With all due respect, I disagree with Garden City Commissioner Jim Wharton’s position regarding the Garden City Police Department’s ability to keep qualified personnel in his comments published Feb. 22 in The Garden City Telegram. My view is: recruit, hire and train the men and women who already live in Garden City. What is lacking is not qualified applicants but a good work environment.

I have a unique perspective. For nearly three years, I have been the attorney for numerous former and current Garden City police officers who have sought me out regarding their treatment at the police department. Both the Banda and Stewart-Upchurch cases carry charges of gender discrimination, charging that women police officers, no matter their rank, were treated on a systematic, daily basis that was demeaning, degrading and exploitative simply because they are women. This sort of treatment demoralizes everyone.

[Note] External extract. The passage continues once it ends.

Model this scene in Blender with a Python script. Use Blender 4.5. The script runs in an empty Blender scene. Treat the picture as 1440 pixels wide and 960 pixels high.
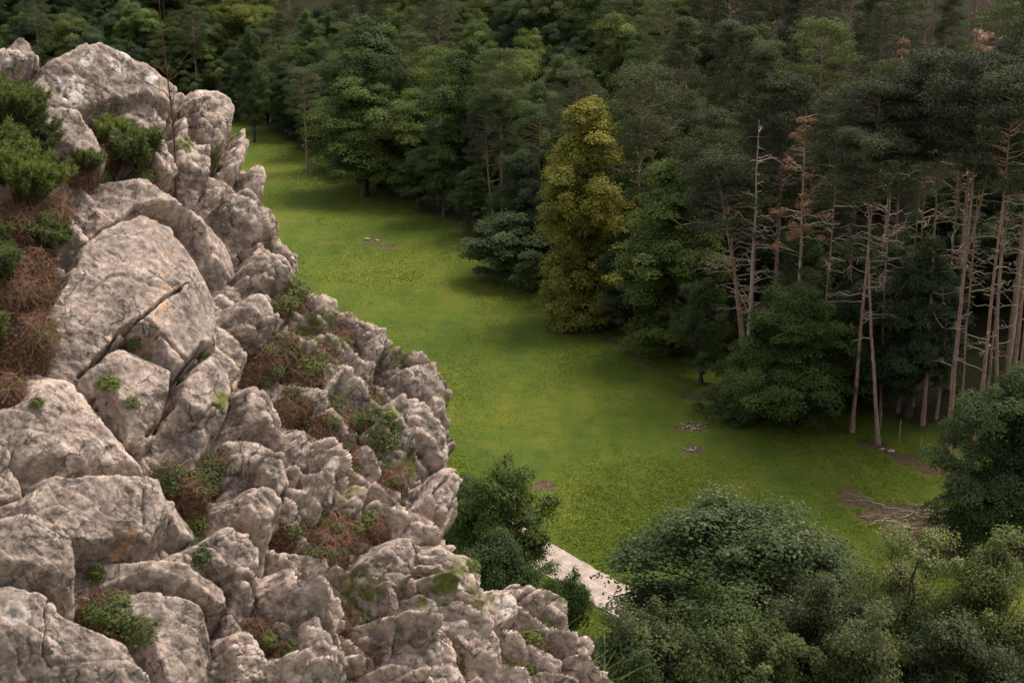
import bpy, math, random
import numpy as np
from mathutils import Vector

rng = np.random.default_rng(7)
random.seed(7)
scene = bpy.context.scene
COL = scene.collection

# ------------------------------------------------------------------ camera geometry (also used to survey where things stand)
CAMZ = 36.0
PITCH = math.radians(16.2)
F = 2000.0                                  # focal length in pixels of the 1440 px wide photograph
CP, SP = math.cos(PITCH), math.sin(PITCH)
CAM = np.array([0.0, 0.0, CAMZ])
FW = np.array([0.0, CP, -SP]); UP = np.array([0.0, SP, CP]); RT = np.array([1.0, 0.0, 0.0])


def ray(px, py):
    return FW + RT * ((px - 720) / F) + UP * ((480 - py) / F)


def flat(px, py, z=0.0):
    d = ray(px, py)
    t = (z - CAMZ) / d[2]
    return CAM + d * t


# ------------------------------------------------------------------ numpy noise
def _hash(ix, iy, iz, seed):
    h = (ix * 374761393 + iy * 668265263 + iz * 2147483647 + seed * 974711) & 0xFFFFFFFF
    h = ((h ^ (h >> 13)) * 1274126177) & 0xFFFFFFFF
    h = ((h ^ (h >> 16)) * 2246822519) & 0xFFFFFFFF
    return ((h ^ (h >> 15)) & 0xFFFFFF) / float(0xFFFFFF)


def vnoise(p, seed=0):
    p = np.asarray(p, dtype=np.float64)
    i = np.floor(p).astype(np.int64)
    f = p - i
    f = f * f * f * (f * (f * 6 - 15) + 10)
    x, y, z = i[..., 0], i[..., 1], i[..., 2]
    fx, fy, fz = f[..., 0], f[..., 1], f[..., 2]
    r = 0
    for dx in (0, 1):
        wx = fx if dx else 1 - fx
        for dy in (0, 1):
            wy = fy if dy else 1 - fy
            for dz in (0, 1):
                wz = fz if dz else 1 - fz
                r = r + wx * wy * wz * _hash(x + dx, y + dy, z + dz, seed)
    return r * 2 - 1


def fbm(p, octv=4, seed=0, gain=0.5, lac=2.03):
    a, s, tot = 1.0, 0.0, 0.0
    q = np.array(p, dtype=np.float64)
    for k in range(octv):
        s = s + a * vnoise(q, seed + k)
        tot += a
        a *= gain
        q = q * lac + 11.3
    return s / tot


def ridged(p, octv=4, seed=0):
    a, s, tot = 1.0, 0.0, 0.0
    q = np.array(p, dtype=np.float64)
    for k in range(octv):
        s = s + a * (1 - np.abs(vnoise(q, seed + k)) * 2)
        tot += a
        a *= 0.5
        q = q * 2.1 + 5.7
    return s / tot


def sstep(a, b, x):
    t = np.clip((x - a) / (b - a), 0, 1)
    return t * t * (3 - 2 * t)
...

In order to recruit quality people, hire them and retain them, the Garden City Police Department will have to seek out people who represent the diversity of Garden City. I believe that there are qualified men and women from all backgrounds who live in Garden City. There is no need to recruit outside the city’s borders, much less across the ocean. What is needed is commitment to developing a police force of men and women who live in Garden City.

The Banda and Wojdylak matters were settled, but hopefully those settlements did not stop the community’s discussion of what happens to people when they apply to the Garden City Police Department. 

Many women have not just left the police department, they have fled Garden City because their dream of serving and protecting the community they love was shattered. Several have gone on to other law enforcement workplaces because of their commitment to police work. Still others are afraid of blacklisting by the Garden City Police Department if they apply for work elsewhere.

I am confident this is not the work environment Garden City’s citizens want for their police department. Garden City is a great town that deserves a great police force. Many people within the department, on the commission and around the town are working to make that goal a reality. The first step is always the hardest: admitting that a problem exists and then taking responsibility for fixing it.